LIC sanctions Rs 6,000-cr loan for NHAI
By Our Banking Bureau | 25 Apr 2002
It has signed a memorandum of understanding with NHAI, under which the road-builder will get a line of credit for the amount. The insurance major has also granted a Rs 1,500-crore loan to the National Thermal Power Corporation.
The investments have been made under its infrastructure funding obligations, says LIC managing director and acting chairman A Ramamurthy. For the fiscal year 2002-03, the insurer has earmarked about Rs 10,000 crore (about 15 per cent of its total investment corpus) for infrastructure financing.
LICs return on
investment has dropped by at least a percentage point over the
past year-and-half to about 8.5-9 per cent, even as the average
rate of return on its policies came down to about 6 per cent.
The sharp drop in interest rates has hit the countrys top life
insurer, too, and it has either discontinued or restructured
several of its high-return policies over the past fiscal year.

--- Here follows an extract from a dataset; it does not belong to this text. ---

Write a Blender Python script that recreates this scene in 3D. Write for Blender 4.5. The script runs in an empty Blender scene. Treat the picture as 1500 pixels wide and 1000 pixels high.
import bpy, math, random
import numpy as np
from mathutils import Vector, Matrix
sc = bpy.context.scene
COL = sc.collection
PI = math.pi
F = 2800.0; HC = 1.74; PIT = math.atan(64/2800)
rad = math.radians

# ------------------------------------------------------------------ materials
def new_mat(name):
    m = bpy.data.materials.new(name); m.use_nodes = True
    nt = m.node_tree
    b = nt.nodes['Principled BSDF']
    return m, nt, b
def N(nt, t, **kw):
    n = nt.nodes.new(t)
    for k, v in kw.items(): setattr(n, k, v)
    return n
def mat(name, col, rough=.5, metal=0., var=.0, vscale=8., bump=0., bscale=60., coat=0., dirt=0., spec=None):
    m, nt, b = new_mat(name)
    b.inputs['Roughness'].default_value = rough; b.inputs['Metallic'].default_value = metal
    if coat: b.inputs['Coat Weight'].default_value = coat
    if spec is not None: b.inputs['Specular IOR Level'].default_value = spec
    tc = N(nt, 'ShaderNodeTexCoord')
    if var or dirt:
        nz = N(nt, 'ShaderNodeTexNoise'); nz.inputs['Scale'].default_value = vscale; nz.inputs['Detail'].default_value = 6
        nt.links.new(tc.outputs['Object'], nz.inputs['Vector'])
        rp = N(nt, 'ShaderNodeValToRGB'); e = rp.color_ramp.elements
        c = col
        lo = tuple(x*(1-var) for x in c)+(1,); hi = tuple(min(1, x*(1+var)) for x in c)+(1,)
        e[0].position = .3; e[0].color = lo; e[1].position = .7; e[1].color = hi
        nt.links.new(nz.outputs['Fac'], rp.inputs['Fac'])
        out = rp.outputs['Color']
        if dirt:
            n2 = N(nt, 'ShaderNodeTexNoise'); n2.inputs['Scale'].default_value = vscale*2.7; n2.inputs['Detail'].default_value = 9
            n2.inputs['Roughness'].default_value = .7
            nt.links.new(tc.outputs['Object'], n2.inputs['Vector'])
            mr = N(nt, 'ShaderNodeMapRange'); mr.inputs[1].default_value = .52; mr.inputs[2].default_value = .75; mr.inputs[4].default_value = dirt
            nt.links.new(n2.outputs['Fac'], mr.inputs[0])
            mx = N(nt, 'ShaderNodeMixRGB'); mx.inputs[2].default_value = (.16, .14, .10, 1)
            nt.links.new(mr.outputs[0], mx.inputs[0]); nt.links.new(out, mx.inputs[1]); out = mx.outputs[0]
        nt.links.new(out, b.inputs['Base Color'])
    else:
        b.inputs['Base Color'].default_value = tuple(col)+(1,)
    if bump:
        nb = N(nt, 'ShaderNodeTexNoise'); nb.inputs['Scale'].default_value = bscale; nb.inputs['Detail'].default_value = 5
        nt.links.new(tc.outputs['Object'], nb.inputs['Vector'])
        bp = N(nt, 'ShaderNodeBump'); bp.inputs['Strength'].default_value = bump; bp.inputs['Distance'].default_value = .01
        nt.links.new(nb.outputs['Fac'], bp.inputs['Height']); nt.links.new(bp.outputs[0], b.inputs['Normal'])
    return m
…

Says Ramamurthy: All the interest assumptions we had last year
are no longer valid. We had to restructure policies because of
falling yields. We would snip returns on policies according to the
interest rate scenario.
In the current fiscal year, LIC will have about Rs 62,000 crore available for investments. Of this, about 60 per cent (50 per cent is mandatory) or close to Rs 38,000 crore will go into government securities and about 9 per cent (nearly Rs 6,000 crore) will flow into equities.
Investments in the corporate sector, including equities, will be about Rs 11,000 crore. The amount available after funding infrastructure will be channelled to social welfare schemes and other projects. In the past year, the corporations investments amounted to about Rs 50,000 crore. It had gross investments of about Rs 4,400 crore in equities and about Rs 30,000 crore in government securities.